前回、新入社員の定着には「4つのタイミング(初日、1週間、1ヶ月、3ヶ月)」でのフォローが重要であるとお話ししました。
その中でも、特に警戒が必要なのが入社1ヶ月後です。
この時期は、入社直後の緊張(ハイの状態)が解け、冷静に会社を見渡せるようになると同時に、理想と現実のギャップに直面するリアリティ・ショックが最も起きやすい時期だからです。
私たちは、このタイミングで必ず「1ヶ月面談」を仕組みとして実施することを推奨しています。
しかし、多くの企業で、この面談の内容が間違っています。
せっかく面談をしたのに、かえって新入社員を追い詰め、ミスマッチを加速させてしまうケースが後を絶ちません。
多くの企業の方は、この面談を業務の進捗確認(評価)の場にしてしまいます。
NG質問(評価): 「仕事は覚えた? どこまでできるようになった?」
NG質問(プレッシャー): 「ミスが多いみたいだけど、原因は何だと思う?」
NG質問(誘導): 「やる気はある? 頑張れそう?」
これらは、OJT担当者が日々の業務で行うべき確認であり、定着のための面談ですべき質問ではありません。

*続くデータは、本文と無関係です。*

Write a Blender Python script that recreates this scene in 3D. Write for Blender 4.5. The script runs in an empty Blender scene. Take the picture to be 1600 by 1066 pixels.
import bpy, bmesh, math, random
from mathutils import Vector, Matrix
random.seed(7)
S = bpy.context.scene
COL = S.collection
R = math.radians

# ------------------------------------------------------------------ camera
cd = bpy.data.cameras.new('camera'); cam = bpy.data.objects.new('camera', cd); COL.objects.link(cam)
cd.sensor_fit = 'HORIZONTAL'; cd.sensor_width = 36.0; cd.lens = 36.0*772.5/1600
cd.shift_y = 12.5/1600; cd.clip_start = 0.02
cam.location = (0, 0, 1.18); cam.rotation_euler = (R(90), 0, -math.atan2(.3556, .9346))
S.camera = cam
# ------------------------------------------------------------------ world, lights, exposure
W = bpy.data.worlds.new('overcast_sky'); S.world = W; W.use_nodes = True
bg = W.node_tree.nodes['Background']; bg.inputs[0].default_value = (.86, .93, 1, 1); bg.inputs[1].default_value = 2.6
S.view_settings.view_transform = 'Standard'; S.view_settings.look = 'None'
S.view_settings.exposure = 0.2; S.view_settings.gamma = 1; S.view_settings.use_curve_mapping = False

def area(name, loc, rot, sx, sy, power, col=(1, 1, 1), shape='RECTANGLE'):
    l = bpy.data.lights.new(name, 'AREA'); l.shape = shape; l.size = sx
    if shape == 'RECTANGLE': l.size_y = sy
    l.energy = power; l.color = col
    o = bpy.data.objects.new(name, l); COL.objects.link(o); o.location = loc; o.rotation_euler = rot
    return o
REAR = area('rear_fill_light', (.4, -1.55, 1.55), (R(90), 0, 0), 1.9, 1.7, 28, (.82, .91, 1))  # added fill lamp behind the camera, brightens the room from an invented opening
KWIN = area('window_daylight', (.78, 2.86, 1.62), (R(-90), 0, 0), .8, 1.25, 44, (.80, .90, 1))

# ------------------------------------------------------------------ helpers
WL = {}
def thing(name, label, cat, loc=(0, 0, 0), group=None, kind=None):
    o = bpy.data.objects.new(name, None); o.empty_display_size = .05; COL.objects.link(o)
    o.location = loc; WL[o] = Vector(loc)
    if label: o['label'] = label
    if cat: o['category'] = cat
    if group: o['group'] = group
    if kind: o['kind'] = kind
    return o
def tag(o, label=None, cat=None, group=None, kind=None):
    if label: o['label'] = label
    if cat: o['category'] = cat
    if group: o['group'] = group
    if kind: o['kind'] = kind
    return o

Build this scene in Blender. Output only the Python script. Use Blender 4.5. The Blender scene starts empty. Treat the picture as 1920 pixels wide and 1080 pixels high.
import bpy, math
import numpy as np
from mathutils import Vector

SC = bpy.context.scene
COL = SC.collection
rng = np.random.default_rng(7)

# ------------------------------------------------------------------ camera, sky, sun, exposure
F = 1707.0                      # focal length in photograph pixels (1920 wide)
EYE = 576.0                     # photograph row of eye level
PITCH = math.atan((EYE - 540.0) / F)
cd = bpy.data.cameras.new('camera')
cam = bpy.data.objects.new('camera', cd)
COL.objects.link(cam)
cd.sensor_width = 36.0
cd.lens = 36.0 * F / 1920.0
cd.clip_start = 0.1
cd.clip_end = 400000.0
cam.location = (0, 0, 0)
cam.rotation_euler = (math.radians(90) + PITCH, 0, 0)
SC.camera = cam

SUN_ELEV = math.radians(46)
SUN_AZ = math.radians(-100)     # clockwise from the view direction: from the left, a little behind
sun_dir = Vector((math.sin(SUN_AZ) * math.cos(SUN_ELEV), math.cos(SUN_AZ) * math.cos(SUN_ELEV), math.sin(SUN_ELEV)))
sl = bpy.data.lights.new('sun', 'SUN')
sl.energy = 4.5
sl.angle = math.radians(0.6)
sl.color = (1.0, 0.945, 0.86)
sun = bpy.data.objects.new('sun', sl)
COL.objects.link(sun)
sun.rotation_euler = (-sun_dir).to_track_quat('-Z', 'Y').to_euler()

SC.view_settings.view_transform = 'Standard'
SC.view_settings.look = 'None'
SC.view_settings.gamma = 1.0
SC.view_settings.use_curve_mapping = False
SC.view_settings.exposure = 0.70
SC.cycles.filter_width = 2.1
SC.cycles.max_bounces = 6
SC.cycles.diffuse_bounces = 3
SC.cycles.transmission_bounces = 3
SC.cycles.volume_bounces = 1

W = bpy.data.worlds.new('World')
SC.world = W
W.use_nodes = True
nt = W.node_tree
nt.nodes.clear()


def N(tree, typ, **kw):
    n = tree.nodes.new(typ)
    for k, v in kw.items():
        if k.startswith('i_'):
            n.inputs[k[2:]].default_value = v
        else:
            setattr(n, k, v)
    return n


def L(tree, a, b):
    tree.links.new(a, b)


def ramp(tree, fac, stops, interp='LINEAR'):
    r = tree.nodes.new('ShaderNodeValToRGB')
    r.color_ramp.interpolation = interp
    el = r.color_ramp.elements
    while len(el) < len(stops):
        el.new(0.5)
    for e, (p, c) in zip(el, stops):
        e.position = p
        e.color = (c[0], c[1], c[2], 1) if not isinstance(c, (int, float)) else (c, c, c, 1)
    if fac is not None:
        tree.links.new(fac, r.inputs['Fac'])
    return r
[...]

まだ環境に慣れきっていない新入社員にこれをぶつけると、面談は詰められる場(尋問)となり、彼らは心のシャッターを下ろしてしまいます。
本当に聞くべきは、仕事の出来栄えではなく、彼らが感じている違和感です。
私たちが推奨する1ヶ月面談の目的は、評価ではありません。
「ガス抜き」と「ミスマッチの初期消火」です。
そのために、以下の3つの視点で、事実と感情を確認します。
質問例:
「入社前にイメージしていた仕事と、実際にやってみて違ったことはありますか?(良い意味でも悪い意味でも)」
意図:
誠実に情報を伝えたつもりでも、必ずズレは生じます。「聞いていたのと違う」という小さな不信感を、この時点で吐き出してもらい、誤解を解くか、業務内容を調整します。
質問例:
「業務について、質問しやすい人は誰ですか? 逆に、関わる機会がなくて困っている人はいますか?」
意図:
「仲良くやってる?」という曖昧な質問では、「はい」としか答えられません。
「具体的な名前」を確認することで、誰がキーマンか、どこで孤立しているかという事実を把握します。
質問例:
「PCの動作や、社内ツールの使い勝手、情報の探しやすさで、ストレスを感じていることはありませんか?」
意図:
本人の能力不足を責める前に、企業側が提供している環境に阻害要因がないかを確認します。これを改善するだけで、パフォーマンスが劇的に上がることもあります。
優秀な人ほど、入社直後は「期待に応えなければ」と無理をし、SOSを出せません。
この1ヶ月面談は、「ここでは、弱音を吐いても大丈夫だ」という心理的安全性を、企業が保証するための仕組みです。
「最近どう?」という立ち話で済ませず、30分間、会議室でしっかりと向き合う。
そして、出てきた課題に対して、企業側が誠実に動く。
その積み重ねだけが、リアリティ・ショックを乗り越え、「人を迎え、人が育ち、人が残る」未来へとつながると考えます。